LGIM votes against directors over 3,800 times in 2018

Diversity and audit issues dominate record voting year for £1trn asset manager

3 minutes

Legal & General Investment Management (LGIM) has shown it can “walk the talk” on holding companies to account as it reveals gender diversity and audit-related issues dominated its voting agenda in 2018.

The £1trn AUM asset manager’s Active Ownership report, published on Tuesday, revealed it voted against a record number of company directors last year, representing 3,864 companies globally – a 37% increase from 2017.

Gender diversity, audit issues and pay

During the year, it cast more than 100 votes against UK chairman on gender diversity, up from 31 in 2017 and just 13 in 2016.

It also announced that from 2020 it will vote against the largest 100 companies in the S&P 500 in the US and the S&P TSX in Canada, where there are currently less than 25% of women on boards.

Elsewhere, audit-related concerns played a big role in LGIM’s voting activity. The firm opposed a record number of global companies on their audit practices, voting against 326 in 2018 compared with 37 in 2016.

The firm has also strengthened its voting policies on pay, especially on pension provisions. Last year it voted against more than a third (35%) of pay packages globally and has vowed from 2020 to vote against the remuneration policy at UK companies that have not addressed the disparity in pensions between executive directors and the general workforce.

Writing in the report, LGIM director of corporate governance Sacha Sadan described last year as a “turning point” for for those who care about ESG issues.

He added: “There was, I believe, a shift in how asset managers approach ESG considerations, which the industry is now taking more seriously. Following high-profle failures in corporate stewardship – such as at Tesla, Carillion, GE and BHS – there is now even greater scrutiny from clients, regulators and governments.”

Walk the talk

Morningstar director of passive strategies and sustainability research Hortense Bioy said LGIM is clearly taking a tougher stance when it comes to holding companies accountable for their ESG credentials.

“The firm is sending a clear signal that it is expecting companies to raise their ESG standards faster than before,” she said. “The more systematic approach to voting against company management is evidence that LGIM’s band of tolerance has contracted in the last two years, especially on high-profile issues such as gender diversity and climate change.”

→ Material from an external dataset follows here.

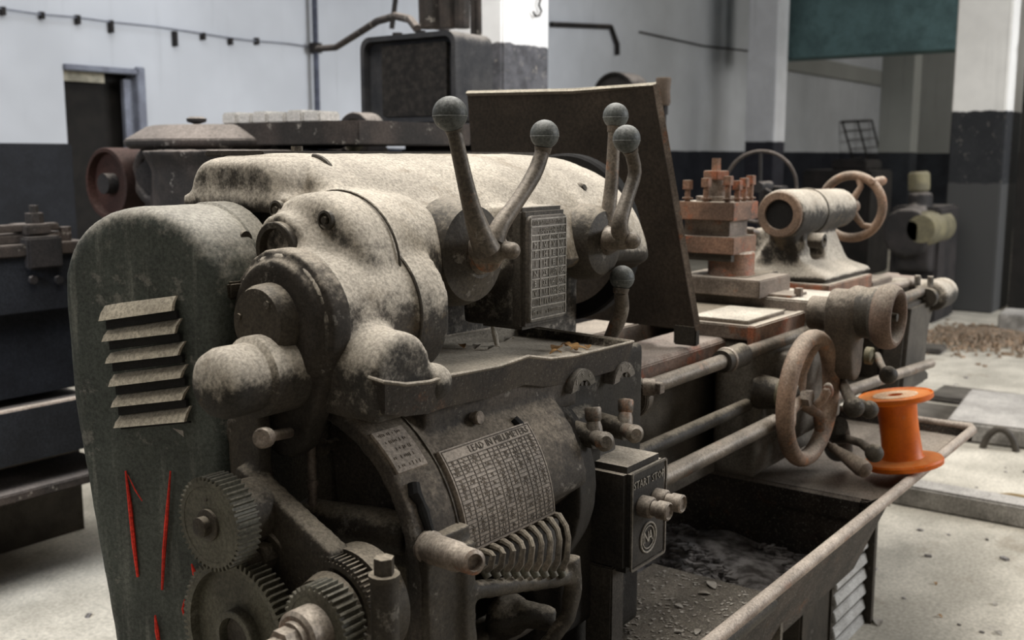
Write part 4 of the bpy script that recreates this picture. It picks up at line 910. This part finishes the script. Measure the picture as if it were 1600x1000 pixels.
c = MB(); hw = U(1262,622,y=.84); c.cyl((hw.x,.96,hw.z), (hw.x,.88,hw.z), .042, .030); cast('wheel_boss', c, DARKC, sd, vox=.005, it=3)
build('oil_cup', MB().cyl((hw.x,.905,hw.z), (hw.x,.885,hw.z), .034, n=20), YEL, sd)

def handwheel(name, c0, ax, R, r, spokes, label_par, m, hubr=.03, handle=None, a0=0., dish=.02, sr=.010, sq=1.0):
    e = empty(name, c0); e.parent = label_par; e.location = V(c0)-WORLD[label_par.name]
    u_, w_, d = MB().frame(ax); c0 = V(c0)
    build('rim', MB().torus(c0, ax, R-r, r, 64, 14, sq), m, e)
    for k in range(spokes):
        a = a0+2*PI*k/spokes; dr_ = u_*math.cos(a)+w_*math.sin(a); dr2 = u_*math.cos(a+.25)+w_*math.sin(a+.25)
        build('spoke', MB().tube([c0-d*dish, c0-d*dish*.8+dr2*R*.35, c0-d*dish*.25+dr2*R*.62, c0+dr_*(R-r)], [sr*1.5,sr*1.15,sr,sr*1.2], 12), m, e)
    build('hub', MB().turn(c0-d*(dish+.02), d, [(hubr,0),(hubr,.02),(hubr*.8,.03),(hubr*.55,.032),(hubr*.5,.045),(0,.046)], 24), DARKC if hubr>.015 else m, e)
    return e, u_, w_, d
wc = U(1264,622,y=.84)
e, u_, w_, d = handwheel('carriage_handwheel', wc, (0,-1,0), .154, .0175, 3, sd, RUSTW, .030, a0=.2, dish=.028, sr=.012, sq=1.15)
build('nut', MB().cyl(wc+V((0,.02,0)), wc+V((0,-.006,0)), .019, n=6), STEEL, e)
build('hub_boss', MB().turn(wc+V((0,.05,0)), (0,-1,0), [(.05,0),(.05,.012),(.042,.02),(.03,.03),(0,.03)], 32), STEEL, e)
build('knob', MB().sph(wc+V((.034,-.03,.014)), .013, 16, (.8,1,1.5)), RUSTB, e)
build('lug', MB().tube([wc+V((.015,-.01,-.02)), wc+V((.025,-.022,-.005)), wc+V((.028,-.03,.015)), wc+V((.024,-.03,.022))], [.009,.010,.011,.006], 12), RUSTW, e)
ha = U(1293,694,y=.83); hb = U(1354,736,y=.715); dh = hb-ha; Lh = dh.length
build('handle', MB().turn(ha, dh, [(.008,-.01),(.008,Lh*.12),(.0115,Lh*.13),(.0115,Lh*.18),(.010,Lh*.2),(.0185,Lh*.72),(.0205,Lh*.88),(.018,Lh*.98),(.010,Lh*1.03),(0,Lh*1.04)], 22), HANDM, e)
# cross-feed wheel and dial housing
c = MB(); q1 = V((2.39,.80,1.00)); c.hull([(x,y,z) for y in (.785,.845) for x, z in arc(2.375,.995,.058,0,360,16)+arc(2.39,.875,.036,0,360,12)]); c.cyl((2.385,.80,1.0),(2.385,.765,1.0),.062,.058); c.cyl((2.385,.90,.99),(2.385,.84,.99),.04)
cast('dial_housing', c, mat('worn_brown_casting', (.10,.075,.055), (.05,.04,.03), dust=(.42,.36,.29), lo=.2, hi=1., amt=.8, bump=.35), sd, vox=.005, it=4)
build('dial', MB().cyl((2.385,.80,1.0), (2.375,.73,1.0), .058, .056, 40), DARKC, sd)
fc = U(1360,556,y=.795); build('oil_plate', MB().turn(fc, (0,-1,0), [(.021,-.01),(.021,.004),(.017,.006),(.014,.003),(0,.004)], 24, 1.0), YEL, sd)
w2 = U(1388,495,y=.715)
e, *_ = handwheel('cross_feed_wheel', w2, (0,-1,0), .0735, .014, 0, sd, mat('worn_small_wheel', (.19,.125,.09), (.09,.06,.045), dust=(.42,.36,.29), lo=-.05, hi=1, amt=.8, bump=.3), .018, dish=.005, sq=1.7)
build('disc', MB().turn(w2+V((0,.03,0)), (0,-1,0), [(.060,0),(.060,.008),(.02,.010),(.016,.02),(0,.021)], 32), BLACK, e)
for dx_, dz_ in ((.004,.034),): build('face_stud', MB().cyl(w2+V((dx_,.024,dz_)), w2+V((dx_,.0,dz_)), .008, n=14), RUSTW, e)
build('centre_bolt', MB().cyl(w2+V((0,.02,0)), w2+V((0,-.004,0)), .011, n=8), STEEL, e)
def blev(name, pts, ys, rs, rb, mb_=BALL):
    P_ = [U(a, b_, y=y) for (a, b_), y in zip(pts, ys)]; e = empty(name, P_[0]); e.parent = sd; e.location = P_[0]-WORLD[sd.name]
    build('arm', MB().tube(P_, rs, 12), LEVER, e); build('ball', MB().sph(P_[-1], rb, 20), DARKC, e); return e
blev('half_nut_lever', [(1370,556),(1378,572),(1388,586)], (.79,.76,.72), [.010,.008,.009], .021)
blev('feed_engage_lever', [(1312,585),(1322,610),(1334,636)], (.84,.80,.76), [.010,.011,.016], .024)
blev('apron_lever', [(1328,628),(1345,634),(1358,640)], (.80,.77,.74), [.016,.016,.015], .021)
blev('reverse_lever', [(1305,688),(1325,686),(1345,692),(1366,708)], (.84,.80,.76,.72), [.010,.010,.010,.012], .021)
build('lever_boss', MB().cyl(U(1310,700,y=.88), U(1310,665,y=.82), .035, .022), DARKC, sd)
build('guard_rod', MB().tube([U(1305,560,y=.86), U(1316,610,y=.83), U(1330,640,y=.80)], [.006,.006,.006], 8), DARKC, sd)

# ---- tool post stack
tp = empty('tool_post', (2.55,1.2,1.0)); tp.parent = LA; tp.location = V((2.55,1.2,1.0))-WORLD[LA.name]
XT = 2.50
def T(px, py, dx=0): return U(px, py, x=XT+dx)
def blk(nm, l, r, top, bot, m=RUSTB, depth=.13, bev=.003):
    yr_, yl_ = T(r, top).y, T(r, top).y+ (1.24-1.143)*( (r-l)/(60.) if l else 1)
    zt_, zb_ = T(r, top).z, T(r, bot).z
    return build(nm, MB().box((XT,yr_,zb_), (XT+depth,max(yl_, yr_+.13),zt_)), m, tp, bevel=bev)
blk('swivel_base', 1100, 1168, 434, 468, DARKC, .2)
bs = build('swivel_plate', MB().box((2.46,T(1204,440).y+.012,1.0), (2.66,1.30,1.045)), STEEL, tp, bevel=.003)
cy = T(1132,435)
build('swivel_drum', MB().turn((2.56,1.185,1.04), (0,0,1), [(.062,0),(.062,.008),(.060,.012),(.060,.062),(.057,.066)], 40), RUSTB, tp)
yR = T(1153,330).y
build('lower_block', MB().box((2.48,yR,T(1153,398).z), (2.62,yR+.15,T(1153,371).z)), RUSTB, tp, bevel=.002)
build('neck_block', MB().box((2.50,yR+.022,T(1153,371).z), (2.61,yR+.15,T(1153,345).z)), STEEL, tp, bevel=.002)
build('drum_neck', MB().box((2.49,yR+.01,T(1153,406).z-.006), (2.62,yR+.15,T(1153,398).z)), DARKC, tp)
zt2 = T(1153,316).z
build('turret', MB().box((2.47,yR-.002,T(1153,345).z), (2.62,yR+.155,zt2)), RUSTB, tp, bevel=.002)
build('turret_top', MB().cyl((2.545,yR+.085,zt2), (2.545,yR+.085,zt2+.012), .05, n=32), STEEL, tp)
build('centre_post', MB().cyl((2.545,yR+.085,zt2), (2.545,yR+.085,zt2+.060), .026, n=24), STEEL, tp)
build('clamp_nut', MB().cyl((2.545,yR+.085,zt2+.055), (2.545,yR+.085,zt2+.078), .036, .036, 6), RUSTB, tp, bevel=.002)
build('clamp_stud', MB().cyl((2.545,yR+.085,zt2+.07), (2.545,yR+.085,zt2+.110), .013, n=6), RUSTB, tp, bevel=.001)
for i, (bx_, by_) in enumerate(((2.485,yR+.135),(2.49,yR+.085),(2.485,yR+.022),(2.52,yR+.012),(2.56,yR+.012),(2.60,yR+.012),(2.605,yR+.13))):
    hh = .030+.006*(i%3)
    mb = MB(); mb.cyl((bx_,by_,zt2-.002), (bx_,by_,zt2+hh), .0075, n=12); mb.cyl((bx_,by_,zt2+.006), (bx_,by_,zt2+.010), .014, n=16); mb.box((bx_-.010,by_-.010,zt2+hh), (bx_+.010,by_+.010,zt2+hh+.024))
    build('tool_bolt', mb, RUSTB, tp, bevel=.001)
cr_ = U(1150,361,x=2.62); build('crank', MB().tube([cr_, U(1175,362,x=2.64), U(1184,364,x=2.66)], [.013,.012,.008], 12), STEEL, tp)
build('crank_rod', MB().tube([U(1160,366,x=2.66), U(1172,400,x=2.66)], .006, 8), DARKC, tp)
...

Bioy added: “LGIM has long been vocal about the importance of corporate governance. It is determined to walk the talk and show leadership in that area, especially in the context of passive management continuing to gain market share over active management. LGIM is one of the largest index managers in Europe.”

In March, Hermes’ voting proxy arm Equity Ownership Services published its 2018 annual report which revealed it engaged with 746 companies on 2,084 ESG, strategy, risk and communication issues and objectives.

On a global scale it recommended voting against or abstaining on 16,379 resolutions during 2018. In the UK, the asset manager engaged with 172 companies in 2018. Most engagements (46.6%) were on governance issues, with 19% on environmental, 18.5% on social and ethical, and 15.9% on strategy, risk and communication.